Native Spirit Foundation promotes the protection of the rights of Indigenous peoples around the world by advancing education about the art, culture and heritage of Indigenous peoples. A significant part of the work of Native Spirit Foundation is promoting Indigenous-language films in an attempt to generate a platform for dialogue and exchange between communities and modern societies.

Actress Ruby Wharton is a proud Gomeroi Kooma woman, a law and psychology student, a community organiser and a passionate freedom fighter who comes from the strong community of Cunnamulla (Kunja country), raised predominantly in Meanjin (Brisbane). She is one of the organisers of Warriors of the Aboriginal Resistance (WAR), and a sovereign Black nationalist.
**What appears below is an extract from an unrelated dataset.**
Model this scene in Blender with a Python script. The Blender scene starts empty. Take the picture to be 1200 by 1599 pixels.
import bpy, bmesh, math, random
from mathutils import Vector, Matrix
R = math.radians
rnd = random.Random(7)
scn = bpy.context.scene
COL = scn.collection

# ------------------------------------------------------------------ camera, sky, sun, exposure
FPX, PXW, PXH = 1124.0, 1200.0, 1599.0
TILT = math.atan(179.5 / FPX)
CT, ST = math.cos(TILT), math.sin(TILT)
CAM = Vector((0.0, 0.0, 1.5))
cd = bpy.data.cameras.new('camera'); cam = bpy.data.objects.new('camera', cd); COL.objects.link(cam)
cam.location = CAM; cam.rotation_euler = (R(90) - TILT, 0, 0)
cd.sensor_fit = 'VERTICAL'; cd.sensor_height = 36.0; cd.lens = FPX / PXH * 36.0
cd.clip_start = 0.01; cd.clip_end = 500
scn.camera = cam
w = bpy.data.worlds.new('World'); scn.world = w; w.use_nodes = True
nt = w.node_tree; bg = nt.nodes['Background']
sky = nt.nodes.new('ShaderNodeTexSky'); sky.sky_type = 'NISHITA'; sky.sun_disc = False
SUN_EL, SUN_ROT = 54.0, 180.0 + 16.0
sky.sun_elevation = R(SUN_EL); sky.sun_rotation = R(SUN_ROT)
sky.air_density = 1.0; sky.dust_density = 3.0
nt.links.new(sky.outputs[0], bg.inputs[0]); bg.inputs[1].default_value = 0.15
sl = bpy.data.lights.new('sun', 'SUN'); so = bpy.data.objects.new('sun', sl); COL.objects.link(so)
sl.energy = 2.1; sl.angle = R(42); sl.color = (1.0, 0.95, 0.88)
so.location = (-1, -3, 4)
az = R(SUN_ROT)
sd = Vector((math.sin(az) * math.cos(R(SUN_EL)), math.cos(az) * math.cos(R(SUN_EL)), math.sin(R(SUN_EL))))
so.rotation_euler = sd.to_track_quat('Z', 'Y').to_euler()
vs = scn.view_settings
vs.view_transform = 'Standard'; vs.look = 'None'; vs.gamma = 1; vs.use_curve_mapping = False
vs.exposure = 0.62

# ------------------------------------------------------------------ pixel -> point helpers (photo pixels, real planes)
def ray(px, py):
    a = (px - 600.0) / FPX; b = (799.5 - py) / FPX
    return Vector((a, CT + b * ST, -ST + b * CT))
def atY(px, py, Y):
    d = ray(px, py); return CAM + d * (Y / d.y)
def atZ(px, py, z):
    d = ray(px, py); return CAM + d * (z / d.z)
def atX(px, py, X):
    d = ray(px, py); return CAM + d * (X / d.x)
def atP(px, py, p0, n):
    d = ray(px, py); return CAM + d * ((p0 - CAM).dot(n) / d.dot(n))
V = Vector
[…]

Wharton respects the sovereign birthright to Country, water and skies; and believes that First Nations people are capable of sustaining economically and socially. These beliefs “fuel the activism and advocacy work WAR does, which is to resist settler colonial systems and standards, revive culture and ancient songlines, and work hard to decolonise.”

Jenny Fraser has spent her time travelling across expanses of over 6000km and documenting the evolving relationship between tribal peoples of Northern and East Coast Australia and the surrounding land and seascapes they have called home for thousands of generations. The resulting footage places the film between documentary and narrative Truth Telling. Fraser herself has Migunberri Yugambeh roots from the Tribal area that is now referred to as the Scenic Rim area of Hinterland near the Gold Coast, which has also provided historical basis and stunning cinematic inspiration for the film.

 

“I have been shooting this work for over a decade and I feel lucky to have my own footage, particularly from places like Binna Burra pictured shortly before it burned down in the bush fires in 2019.” Other locations are spread from Arnhem Land in the top of Australias Northern Territory, where actress Ivy Marika is from, across to Far North Queensland, the Sunshine Coast and other locations in South East Queensland, along with the Northern Rivers region and Sydney in New South Wales.

This year, the Native Spirit Film Festival marks its 14th year, and is the U.K's first and only annual independent festival to promote Indigenous Filmmakers and Artists, now with increasing focus on Narrative and Visual Sovereignty.

 

The festival is run by Native Spirit Foundation, founded in 2005 by Mapuche leader Freddy Trequil to promote knowledge and awareness of Indigenous cultures and longer term projects supporting Community-run education in Native Schools.

 

Freddy states "All the activists have come to the conclusion that one objective of making video, radio and television is for the other culture to know us. It is necessary to create a bridge to share our culture in an educational form, without losing our identity."